Dulu waktu pertama kali saya datang di Jepang, saya nggak begitu suka makan makanan Jepang. Plus, butuh waktu beberapa saat untuk terbiasa memakannya.Â
Sebutlah sushi, sashimi, lalu udon dan osoba. Terutama untuk makanan yang mentah-mentah, baru ngeliat bendanya aja udah nggak "tega". Apalagi untuk memakannya. Maklumlah ndeso puooll, jadi lidah agak susah diajak kompromi untuk makan sesuatu yang asing dan baru, terutama karena bentuk dan juga rasanya.
Apalagi pas makan di "warteg" Jepang. Makanannya itu rasanya di lidah cuma asin, asin dan asin. Kalau lagi hoki, kadang ya nemu makanan yang ada manis-manisnya walaupun sedikit. Maklum deh, waktu itu belum tau apa dan gimana (misalnya apa aja bumbunya) makanan Jepang dari nama di menu-nya. Pokoknya asal masuk warung, dengan pedenya langsung pesen makanan aja karena rasa lapar. Padahal kemampuan bahasa Jepang juga pas-pas'an, sambil celingak-celinguk sana-sini liat menu (bukan cicak) di dinding atau yang ditulis dikertas di atas meja.
Makanan favorit saya waktu itu adalah ayam digoreng pakai terigu (kara-age).
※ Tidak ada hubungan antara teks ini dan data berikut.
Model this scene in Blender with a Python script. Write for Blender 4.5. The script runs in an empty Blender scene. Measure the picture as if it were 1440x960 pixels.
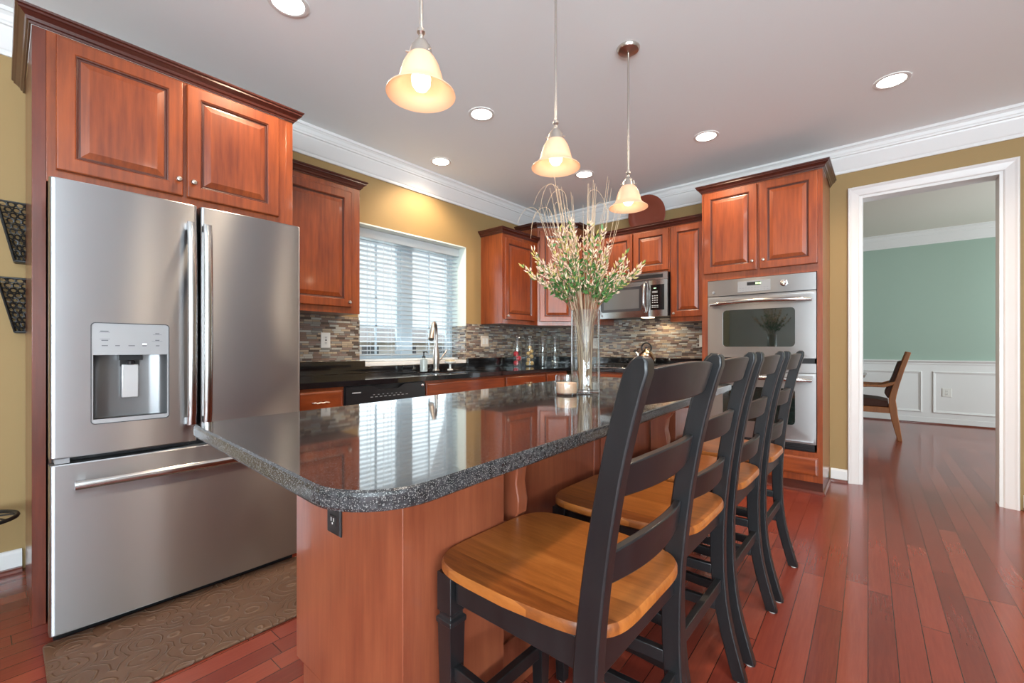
import bpy, bmesh, math, random
from mathutils import Vector, Matrix
random.seed(7)
sc = bpy.context.scene
PI = math.pi
CEIL = 2.78; WX = -3.34; FY = 4.59          # ceiling height, window wall, far wall
RX = 3.3; BY = -3.6                          # right wall, wall behind the camera

# ---------------------------------------------------------------- camera, world, exposure
cam = bpy.data.objects.new('camera', bpy.data.cameras.new('camera'))
sc.collection.objects.link(cam)
cam.location = (0, 0, 1.12)
cam.rotation_euler = (PI/2, 0, math.radians(40.6))
cam.data.sensor_width = 36
cam.data.lens = 36*616/1440
cam.data.shift_y = 9/1440
cam.data.clip_start = 0.02
sc.camera = cam
sc.view_settings.view_transform = 'Standard'
sc.view_settings.look = 'None'
sc.view_settings.gamma = 1
sc.view_settings.use_curve_mapping = False
sc.view_settings.exposure = 0.42
w = bpy.data.worlds.new('world'); sc.world = w; w.use_nodes = True
bg = w.node_tree.nodes['Background']
bg.inputs['Color'].default_value = (0.86, 0.93, 1.0, 1); bg.inputs['Strength'].default_value = 1.0
sc.cycles.max_bounces = 10; sc.cycles.transmission_bounces = 10; sc.cycles.transparent_max_bounces = 16
sc.cycles.sample_clamp_indirect = 6

def area_light(name, loc, rot, sx, sy, power, color):
    d = bpy.data.lights.new(name, 'AREA'); d.shape = 'RECTANGLE'; d.size = sx; d.size_y = sy
    d.energy = power; d.color = color
    o = bpy.data.objects.new(name, d); o.location = loc; o.rotation_euler = rot
    sc.collection.objects.link(o); return o
DAY = (0.78, 0.92, 1.0)
# area lights added at unseen windows, tilted up to brighten the ceiling
BACKWIN = [(0.2, 1.4), (1.7, 2.9)]
SIDEWIN = [(-3.2, -2.0), (-1.7, -0.4)]
for a, b in BACKWIN:
    area_light('window_uplight', ((a+b)/2, BY-0.05, 1.35), (-PI/2-.8, 0, PI), b-a, 1.9, 150, DAY)
for a, b in SIDEWIN:
    area_light('window_uplight', (RX+0.05, (a+b)/2, 1.35), (0, PI/2+.8, 0), 1.9, b-a, 125, DAY)
area_light('window_uplight', (-3.70, 2.53, 1.6), (0, -PI/2-.35, 0), 1.1, 1.2, 9, DAY)
area_light('dining_window_daylight', (3.35, 6.9, 1.5), (0, PI/2, 0), 1.7, 2.2, 85, (0.82, 0.95, 1.0))

# ---------------------------------------------------------------- helpers
def col(o): sc.collection.objects.link(o); return o
def wloc(o):
    v = Vector((0, 0, 0))
    while o is not None: v += Vector(o.location); o = o.parent
    return v
def tag(o, label=None, cat=None, group=None, kind=None):
    for k, v in (('label', label), ('category', cat), ('group', group), ('kind', kind)):
        if v: o[k] = v
    return o
def thing(name, loc, label, cat, group=None):
    o = col(bpy.data.objects.new(name, None)); o.location = loc; o.empty_display_size = .05
    return tag(o, label, cat, group)
def new(): return bmesh.new()
def finish(name, bm, mat, parent=None, smooth=False, bevel=0, seg=2, local=False, angle=35, subsurf=0):
    """link a bmesh as ONE mesh object; coordinates are world ones unless local"""
    bmesh.ops.recalc_face_normals(bm, faces=bm.faces)
    if parent is None:
        xs = [v.co for v in bm.verts]
        org = Vector(((min(c.x for c in xs)+max(c.x for c in xs))/2, (min(c.y for c in xs)+max(c.y for c in xs))/2, min(c.z for c in xs)))
        if local: org = Vector((0, 0, 0))
    else:
        org = Vector((0, 0, 0)) if local else wloc(parent)
    for v in bm.verts: v.co -= org
    me = bpy.data.meshes.new(name); bm.to_mesh(me); bm.free()
    for m in (mat if isinstance(mat, (list, tuple)) else [mat]): me.materials.append(m)
    o = col(bpy.data.objects.new(name, me))
    if parent is None: o.location = org
    else: o.parent = parent
    if bevel:
        b = o.modifiers.new('bevel', 'BEVEL'); b.width = bevel; b.segments = seg; b.limit_method = 'ANGLE'; b.angle_limit = math.radians(40)
    if subsurf:
        s = o.modifiers.new('subsurf', 'SUBSURF'); s.levels = subsurf; s.render_levels = subsurf
    if smooth or bevel:
        me.shade_smooth()
        try: me.set_sharp_from_angle(angle=math.radians(angle))
        except Exception: pass
    return o
def box(bm, x0, x1, y0, y1, z0, z1, mi=0):
    vs = [bm.verts.new((x, y, z)) for z in (z0, z1) for y in (y0, y1) for x in (x0, x1)]
    for f in ((0, 1, 3, 2), (4, 5, 7, 6), (0, 1, 5, 4), (2, 3, 7, 6), (0, 2, 6, 4), (1, 3, 7, 5)):
        bm.faces.new([vs[i] for i in f]).material_index = mi
    return bm
def prism(bm, pts, z0, z1):
    a = [bm.verts.new((x, y, z0)) for x, y in pts]; b = [bm.verts.new((x, y, z1)) for x, y in pts]
    n = len(pts); bm.faces.new(a); bm.faces.new(b)
    for i in range(n): bm.faces.new((a[i], a[(i+1) % n], b[(i+1) % n], b[i]))
    return bm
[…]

Selain ayam adalah makanan yang sudah saya kenal, rasanya tepungnya itu lho, crispy  banget. Makanan yang digoreng dengan tepung di Jepang memang enak-enak sih.Â
Kara-age ini langsung menjadi favorit saya karena kalau mau pesan mudah sekali nyebut namanya dan lagi nggak susah dan ribet untuk menghafalnya. Ada lagi satu kata favorit saya kalau makan di warung, yaitu okawari  alias nambah. Karena waktu itu, ada beberapa warung yang membolehkan kita nambah nasi atau juga malahan tambah misoshiru (sup) tanpa mbayar lagi alias gratissss.
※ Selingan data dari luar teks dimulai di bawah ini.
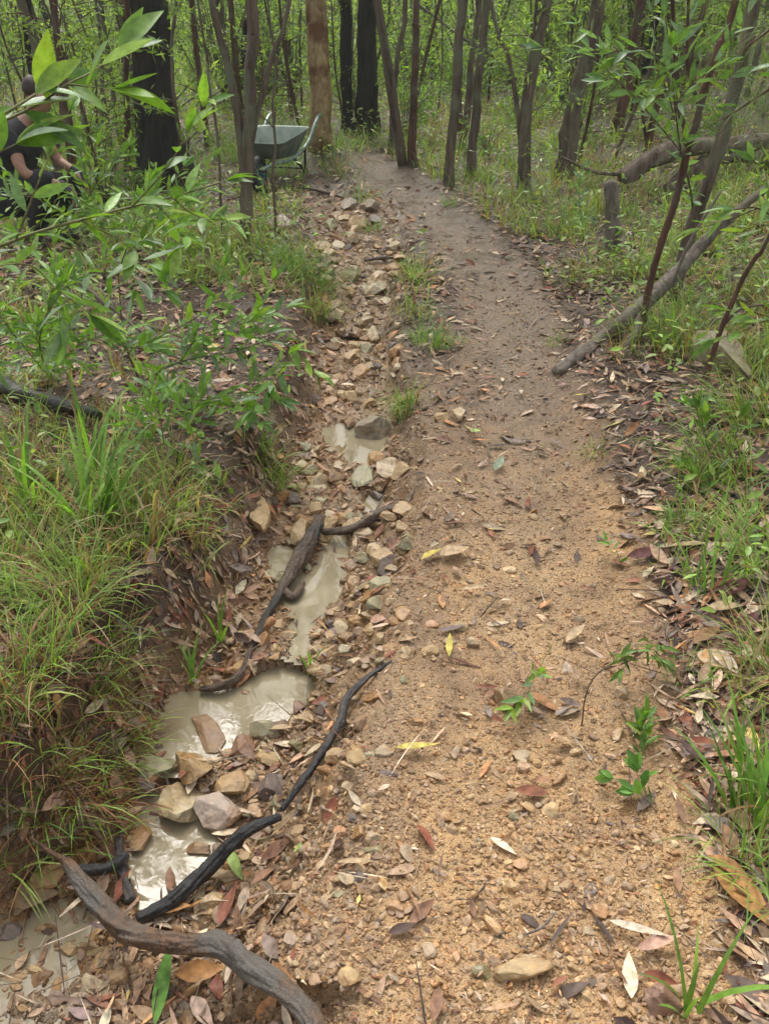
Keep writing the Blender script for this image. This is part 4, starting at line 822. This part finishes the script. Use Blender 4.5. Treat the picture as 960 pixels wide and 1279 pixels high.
shrub('broadleaf_shrub', 'broad-leaved shrub with a long arching branch reaching in from the left', 'shrub', [
  ([gb] + S3((-170,480,2.2),(-60,345,2.25),(20,300,2.3),(100,275,2.4),(165,258,2.5),(215,246,2.55),(282,226,2.6)), .006, True),
  (S3((165,258,2.5),(196,225,2.5),(218,195,2.5),(234,165,2.5)), .003, True), (S3((215,246,2.55),(238,266,2.5),(262,274,2.45),(278,274,2.4)), .0025, True),
  (S3((20,300,2.3),(48,228,2.3),(62,196,2.35)), .003, True), (S3((-60,345,2.25),(30,330,2.2),(70,360,2.2),(112,392,2.2)), .003, True), (S3((100,275,2.4),(150,300,2.45),(190,330,2.4)), .0025, True)], 201, (.075, .12), .05, f0=.6, twigs=1, twl=.16, wr=(.24,.36))
gb = G(-260, 640, .1)
shrub('broadleaf_shrub', 'dark glossy shrub tip nearest the walker, high at the left edge', 'shrub', [
  ([gb] + S3((-200,400,1.7),(-110,250,1.7),(-40,170,1.7),(10,140,1.72),(45,118,1.75)), .006, True),
  (S3((-40,170,1.7),(40,135,1.75),(85,105,1.8),(118,88,1.85),(150,62,1.9)), .003, True), (S3((85,105,1.8),(110,108,1.8),(140,112,1.8)), .002, True), (S3((-110,250,1.7),(-40,210,1.7),(20,180,1.7)), .003, True)], 202, (.085, .125), .06, f0=.7, twigs=0, twl=.12, wr=(.27, .4))
sb = T(176,478)
shrub('spreading_shrub', 'leafy spreading shrub with dark bare twigs in the middle of the left bank', 'shrub', [
  ([sb] + S3((160,440,3.5),(152,395,3.45),(148,340,3.4)), .006, False), ([Q(160,440,3.5)] + S3((190,425,3.4),(240,400,3.3),(280,372,3.25)), .003, True), ([sb] + S3((225,452,3.3),(290,440,3.2),(350,425,3.15),(392,462,3.1)), .004, True),
  ([sb] + S3((240,500,3.2),(310,490,3.1),(350,500,3.05)), .003, True), (S3((152,395,3.45),(130,380,3.4),(90,372,3.4)), .003, True), (S3((225,452,3.3),(250,420,3.25),(300,405,3.2),(330,398,3.15)), .003, True), (S3((148,340,3.4),(158,310,3.4),(162,290,3.4)), .003, True)], 203, (.06, .105), .032, 'bark', twigs=6, twl=.28, wr=(.22,.34))
sb = T(305,640)
shrub('spreading_shrub', 'small yellow-stemmed shrub bending over the left bank above the gully', 'shrub', [
  ([sb] + S3((285,610,2.7),(250,580,2.7),(205,555,2.65),(150,525,2.6)), .004, True), (S3((250,580,2.7),(240,540,2.75),(225,505,2.75)), .003, True), (S3((205,555,2.65),(200,520,2.7),(190,480,2.7)), .003, True)], 204, (.05, .085), .024, twigs=5, twl=.16)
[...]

Biasanya pas memesan makanan di warung, orang-orang Jepang yang tadinya lagi asyik makan pasti angkat muka sambil cari arah sumber suara. Sebabnya sudah pasti karena bahasa Jepang saya masih berlogat Indonesia. Mereka mungkin kaget juga karena ada "alien" masuk warung, plus mungkin ketar-ketir jangan-jangan nanti kalau duduk disampingnya, bisa-bisa disapa pakek bahasa Inggris lagi. Karena ada juga orang Jepang yang phobia bahasa Inggris.
Berbeda dengan makanan Indonesia yang banyak menggunakan rempah-rempah, bumbu masakan Jepang biasanya pakai garam, kecap asin, miso, konbu (rumput laut), mirin  (semacam sake rendah alkohol dan manis) lalu katsuobushi (ikan cakalang yang dikeringkan). Jadi kalau bagi (lidah) orang Indonesia, bumbu-bumbu masakan Jepang seperti ini kurang gress dan nggak cukup untuk membuat masakan berasa gurih dan nikmat. Ditambah lagi baunya nggak begitu "merangsang" seperti kebanyakan masakan kita.
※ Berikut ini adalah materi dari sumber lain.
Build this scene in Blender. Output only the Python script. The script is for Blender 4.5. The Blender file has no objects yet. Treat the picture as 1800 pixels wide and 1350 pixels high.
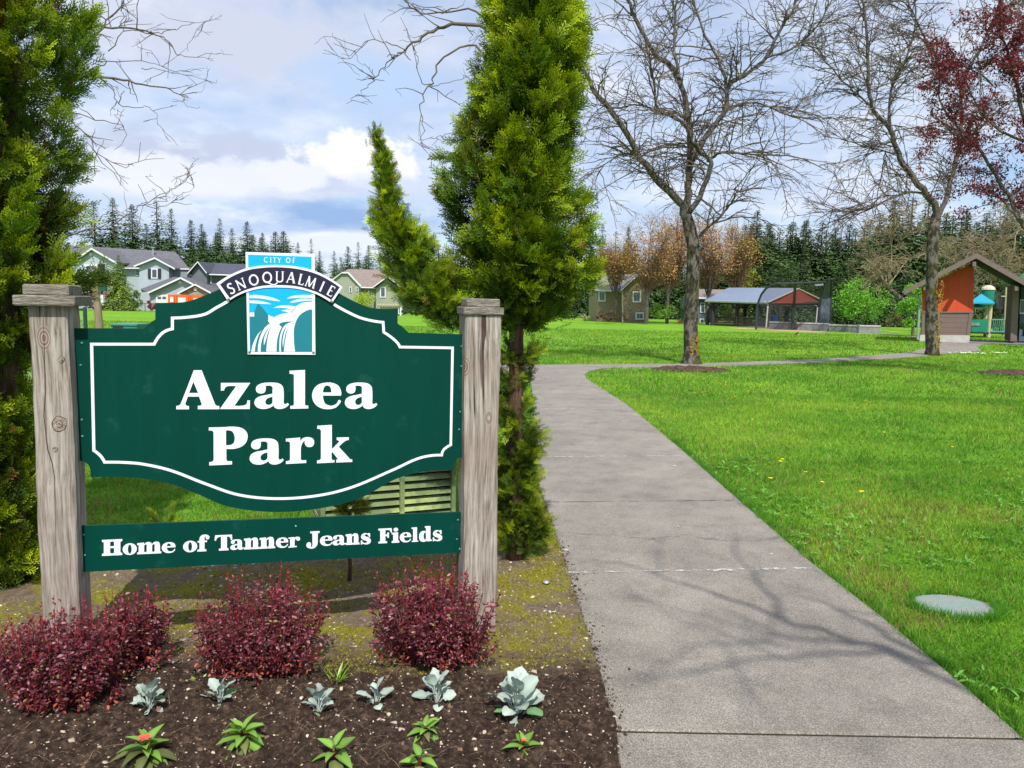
import bpy, math, random
import numpy as np
from mathutils import Vector, Matrix, geometry
random.seed(7); rng = np.random.default_rng(7)
SC = bpy.context.scene; COL = SC.collection
rad = math.radians
# ------------------------------------------------------------------ camera model (photo pixels 1800 x 1350)
F = 1350.0
_d = np.array([-230., 12700., 1350.]); _d /= np.linalg.norm(_d)
_f = np.array([0., 0., 1.])
Zc = -_d; Yc = _f - _f.dot(_d)*_d; Yc /= np.linalg.norm(Yc); Xc = np.cross(Yc, Zc)
CAM = np.array([0., 0., 1.6])
def ray(px, py):
    v = np.array([px-900., py-675., F]); return np.array([v.dot(Xc), v.dot(Yc), v.dot(Zc)])
def W(px, py, Y):
    r = ray(px, py); return CAM + r*(Y/r[1])
def G(px, py, z=0.):
    r = ray(px, py); return CAM + r*((z-CAM[2])/r[2])
def proj(P):
    d = np.asarray(P) - CAM
    v = d[..., 0:1]*Xc + d[..., 1:2]*Yc + d[..., 2:3]*Zc
    return np.stack([900+F*v[..., 0]/v[..., 2], 675+F*v[..., 1]/v[..., 2]], -1), v[..., 2]
cd = bpy.data.cameras.new('camera'); cam = bpy.data.objects.new('camera', cd); COL.objects.link(cam)
cd.sensor_width = 36; cd.lens = F/1800*36; cd.clip_end = 3000; cd.clip_start = 0.05
cam.matrix_world = Matrix(((Xc[0], -Xc[1], -Xc[2], 0), (Yc[0], -Yc[1], -Yc[2], 0), (Zc[0], -Zc[1], -Zc[2], 1.6), (0, 0, 0, 1)))
SC.camera = cam
# ------------------------------------------------------------------ object helpers
XF = {}
def tag(o, label=None, cat=None, group=None, kind=None):
    for k, v in (('label', label), ('category', cat), ('group', group), ('kind', kind)):
        if v: o[k] = v
    return o
def thing(name, label, cat, loc=(0, 0, 0), rz=0., group=None):
    o = bpy.data.objects.new(name, None); COL.objects.link(o)
    o.location = tuple(loc); o.rotation_euler = (0, 0, rz); o.empty_display_size = .1
    XF[o.name] = (Matrix.Translation(tuple(loc)) @ Matrix.Rotation(rz, 4, 'Z')).inverted()
    return tag(o, label, cat, group)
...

Lalu orang Jepang juga nggak begitu suka makanan rasa pedas. Jadi secara otomatis, amat sangat jarang sekali makanan Jepang (asli, bukan import dari luar misalnya Korea atau Tiongkok) yang rasanya pedas.
Nah, inilah yang menjadi masalah bagi saya, karena saya suka sekali makanan yang pedas-pedas. Saya jadi nggak bisa berdiplomasi "makanan pedas" kayak yang sedang populer di Indonesia :). Di Jepang, populasi penyuka pedas nggak begitu banyak. Menurut pengalaman, kira-kira hanya 1 diantara 20 orang Jepang yang saya temui suka makanan pedas. Kalau orang Jepang yang sudah masuk kategori "maniak" pedas, biasanya mereka minta dibawain sambel botol kalau saya lagi pulang kampung.
Musim Panas dan Makanan pedas
Kalau sudah musim panas, karena kelembaban udara bisa mencapai sekitar 70-80%, hanya dengan berdiri diluar saja keringat pasti sudah bercucuran, walaupun kita berdiri di bawah pohon rindang ataupun berteduh di bayangan gedung. Karena bukan sinar matahari yang menyengat tubuh yang bikin keringat segede jangung deras mengucur, tapi kelembaban udara yang tinggi itulah penyebabnya, yang menjadikan kita serasa disekap di sauna.